To the extent that both parties engage in creating and retaining laws that further ensconce the practical existence of only two parties (see gerrymandering), yes, both sides are equally bad.

>Sorry, but there's no way I will ever believe it's just a crazy fluke that given the broad spectrum of political beliefs in the US, two parties each have roughly 49% of public support in terms of issues and voting power for decades on end, and that they regularly swap positions of power every few years.

~50/50 party split is one of three natural equilibrium points of a first-past-the-post election heirarchy. If I'm a party manager allocating resources (or platform positions) to win elections in that system I would be a fool (and get fired) if I overspent to get 60% of the vote when 51% would do the trick (and I/my organization could potentially use the rest of those resources to get over the margin in a different race).

At the same time, a party that is losing and can't raise more money to spend in a race will naturally shift their positions to appeal to a larger number of people to gain margin that way. In the long and wide term, things will tend to balance there (absent structural reform or the collapse of one party or the other).

>The US is the only developed nation where you have no hope of getting elected to political office at _any_ level of government unless you pledge to align yourself with either Red Team or Blue Team.

It could be worse: in some developed countries you can't get elected unless you align with the single party.

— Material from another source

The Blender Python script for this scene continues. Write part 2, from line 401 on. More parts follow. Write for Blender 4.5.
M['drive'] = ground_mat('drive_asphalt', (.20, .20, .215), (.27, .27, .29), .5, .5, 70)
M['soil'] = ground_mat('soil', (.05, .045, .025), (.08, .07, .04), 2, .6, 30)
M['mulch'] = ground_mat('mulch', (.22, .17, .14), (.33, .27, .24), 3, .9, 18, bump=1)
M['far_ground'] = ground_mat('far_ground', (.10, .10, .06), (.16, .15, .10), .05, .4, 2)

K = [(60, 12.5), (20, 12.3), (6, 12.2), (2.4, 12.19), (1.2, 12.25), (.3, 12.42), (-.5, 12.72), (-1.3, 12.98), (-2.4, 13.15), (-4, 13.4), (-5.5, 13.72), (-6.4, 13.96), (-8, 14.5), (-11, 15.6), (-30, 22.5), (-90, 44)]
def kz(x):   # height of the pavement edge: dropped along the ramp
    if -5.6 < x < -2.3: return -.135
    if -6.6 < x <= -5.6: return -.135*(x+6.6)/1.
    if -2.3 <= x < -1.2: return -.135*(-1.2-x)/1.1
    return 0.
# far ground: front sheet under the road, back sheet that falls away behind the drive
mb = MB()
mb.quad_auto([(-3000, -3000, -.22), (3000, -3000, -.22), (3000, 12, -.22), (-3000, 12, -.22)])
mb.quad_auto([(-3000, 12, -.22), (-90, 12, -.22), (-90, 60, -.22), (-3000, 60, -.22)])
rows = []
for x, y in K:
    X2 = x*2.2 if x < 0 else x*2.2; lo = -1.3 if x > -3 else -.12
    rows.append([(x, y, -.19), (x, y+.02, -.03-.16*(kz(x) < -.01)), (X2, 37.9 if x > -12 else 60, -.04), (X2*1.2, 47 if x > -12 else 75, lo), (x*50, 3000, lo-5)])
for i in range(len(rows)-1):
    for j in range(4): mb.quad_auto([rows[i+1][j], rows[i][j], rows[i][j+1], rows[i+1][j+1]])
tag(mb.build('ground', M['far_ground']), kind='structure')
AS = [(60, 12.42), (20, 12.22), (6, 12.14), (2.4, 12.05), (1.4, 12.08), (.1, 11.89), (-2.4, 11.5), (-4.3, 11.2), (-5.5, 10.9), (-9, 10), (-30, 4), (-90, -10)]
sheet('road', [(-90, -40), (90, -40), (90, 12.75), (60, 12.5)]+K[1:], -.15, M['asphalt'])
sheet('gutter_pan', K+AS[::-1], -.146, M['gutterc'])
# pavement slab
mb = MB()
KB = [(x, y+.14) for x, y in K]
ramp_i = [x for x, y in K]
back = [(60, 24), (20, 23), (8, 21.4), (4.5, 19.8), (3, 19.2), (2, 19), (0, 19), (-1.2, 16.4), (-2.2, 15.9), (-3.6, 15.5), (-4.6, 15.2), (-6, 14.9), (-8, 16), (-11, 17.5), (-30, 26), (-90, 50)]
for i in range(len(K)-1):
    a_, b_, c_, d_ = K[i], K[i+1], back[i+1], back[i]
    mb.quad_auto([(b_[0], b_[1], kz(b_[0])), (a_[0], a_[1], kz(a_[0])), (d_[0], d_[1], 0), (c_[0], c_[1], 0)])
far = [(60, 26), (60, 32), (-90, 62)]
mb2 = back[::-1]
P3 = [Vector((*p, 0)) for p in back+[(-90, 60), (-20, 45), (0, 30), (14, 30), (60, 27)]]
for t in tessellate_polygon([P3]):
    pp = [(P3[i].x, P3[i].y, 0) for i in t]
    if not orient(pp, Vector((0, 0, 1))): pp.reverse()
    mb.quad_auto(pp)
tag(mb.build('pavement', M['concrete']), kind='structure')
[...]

It is clear from context that the comment is about how they are on states' rights and telecoms. Unrelated differences, no matter how stark they are, are not relevant.
One side is filled with anti-democratic monsters and captured by corporate interests. The other side is just captured by corporate interests. For sure not equally bad, but that doesn't make one a paragon of virtue.
Nobody is a paragon of virtue.
You are always going to have crazy extremists on both sides: be it Trump-truthers or socialist “China did nothing wrong in the last 50 years and Venezuela is good for poor people” leftists.

Majority of people tend to be more centrist, but that doesn’t get as many clicks / ad dollars.